Este tipo de avaliação é demorado e, por isso, sugere-se a aplicação de, no máximo, 5 testes com 5 alternativas cada o que significa, ao final, 20 frases para serem avaliadas, corrigidas e reelaboradas.
7. Revolver um problema, com consulta
A proposta aqui é avaliar a partir de um problema que leve o aluno a questionar, a problematizar a realidade que nos cerca. A partir de uma questão-problema, que pode estar sob a forma de um pequeno texto, o aluno deve encontrar respostas que mobilizem o conhecimento aprendido e o induz a pesquisar na bibliografia disponibilizada pelo professor. Importante é gerar uma reflexão e contribuir para que os alunos sejam conduzidos de forma mais ou menos autônoma a uma operação intelectual.
A bibliografia para consulta pode incluir o livro didático, mas o trabalho será mais proveitoso se o professor levar para classe obras de referência. Neste caso, os dicionários e enciclopédias temáticas serão de grande valia. Sugestão:
- AZEVEDO, Antonio Carlos do Amaral. Dicionário de nomes, termos e conceitos históricos. Rio de Janeiro: Nova Fronteira, 1999.
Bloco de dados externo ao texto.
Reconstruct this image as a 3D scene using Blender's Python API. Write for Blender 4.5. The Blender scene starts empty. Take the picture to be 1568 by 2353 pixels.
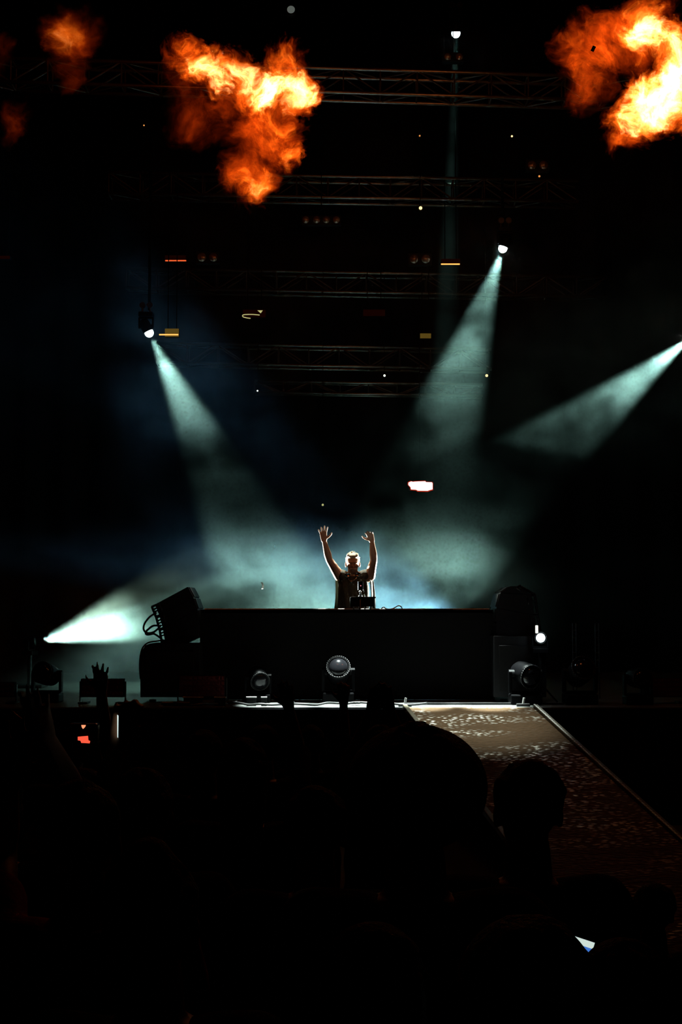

- BITTENCOURT, Circe (org.). Dicionário de datas da História do Brasil. São Paulo: Contexto, 2007.
- BURGUIÈRE, André. Dicionário das Ciências Históricas. Rio de Janeiro: Imago, 1993.
- ELIADE, Mircea e COULIANO, Ioan P. Dicionário das religiões. São Paulo: Martins Fontes, 1995.
- GRIMAL, Pierre. Dicionário de mitologia grega e romana. Rio de Janeiro: Bretrand Brasil 1993.
- GUIMARÃES, Ruth. Dicionário da mitologia grega. São Paulo: Cultrix, 1995.
- LOPES, Nei (org.) Enciclopédia Brasileira da Diáspora Africana. São Paulo: Selo Negro, 2004.
- SCHUMAHER, Schuma e BRAZIL, Érico Vital (orgs). Dicionário Mulheres do Brasil. Rio de Janeiro: Jorge Zahar, 2000.
- SILVA, K. Vanderlei e SILVA, M. Henrique. Dicionário de conceitos históricos. São Paulo: Contexto, 2005.
- VAINFAS, Ronaldo e BASTOS, Lucia (org.). Dicionário do Brasil Joanino (1808-1821). Rio de Janeiro: Objetiva, 2008.
- _______. Dicionário do Brasil colonial (1500-1808). Rio de Janeiro: Objetiva, 2000.
- _______. Dicionário do Brasil imperial (1822-1889). Rio de Janeiro: Objetiva, 2002.
8. Pergunta surpresa
Trata-se de uma pergunta final que permite ao professor fazer uma sondagem sobre o estudo do aluno, como por exemplo: “Que tema você estudou e não caiu na prova?”, “Que perguntas você gostaria de ver nesta prova?”, “Fale sobre o assunto que você mais gostou de estudar neste bimestre”.
Essas questões abrem o diálogo pedagógico com o aluno, denotam respeito ao seu aprendizado e fornecem informações valiosas para o professor avaliar o seu trabalho e corrigir rumos.